WHITHER BOUND

A seeker for the truth of things paused on the steps of Hamline University Hall. “Little college,” he questioned, “do you know where you are going? Are you a plaything of time, following the will-o’-the-wisp of changing educational demands, or do you journey wisely, knowing wither you are bound?”

To the questioner’s ear, tuned to catch the inner meaning of things, came this answer:

“I am very much like you. Can you tell me just what the goal of your life-journey is? You are struggling on thru the days, buoyed up by the hope of at last obtaining some final good. Just what the nature of that attainment shall be you know not; it is each day of the journey that is your chief concern. If each day is a pearl of service, at last will come the crown. The life guided by high ideals will leave in its wake a pathway of light, a guidance to many a helpless stumbler. But a life without light can not give light to others.

 

“Whither am I bound? I can not point out to you the exact goal, for being human I am no wiser than you. I try to look hopefully into the future, but the present is my principal care. Judge me as I do you—by the path I travel. If I am each day in a position to give truth unto others, I must be going aright.

 

“I sometimes feel that we talk too much of efficiency, of practical application of education.
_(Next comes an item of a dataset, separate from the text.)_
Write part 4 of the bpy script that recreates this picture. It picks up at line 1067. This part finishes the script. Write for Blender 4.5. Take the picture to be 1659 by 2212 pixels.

Certainly all should be useful members of society, yet when I give all my energy to training men and women whose sole purpose shall be to advance in the material things of life, then shall I have lost my way—then shall I never attain unto high places, for the days will be taking me farther and farther into the sunless lowlands. You may know that I am journeying toward my soul’s highest good when I am giving to my young people the universal vision, that ever present realization of the boundless richness of life not to be found in books, without monetary value, inexpressible in human words. Just so soon as I fail to brush aside the film that keeps the inner eye from distinguishing between life’s trinkets and life’s treasures, I know not whither I am going; and none should follow me.”

“Whither Bound,” Alumni Quarterly of Hamline University, 13.1 (1916): 4-5.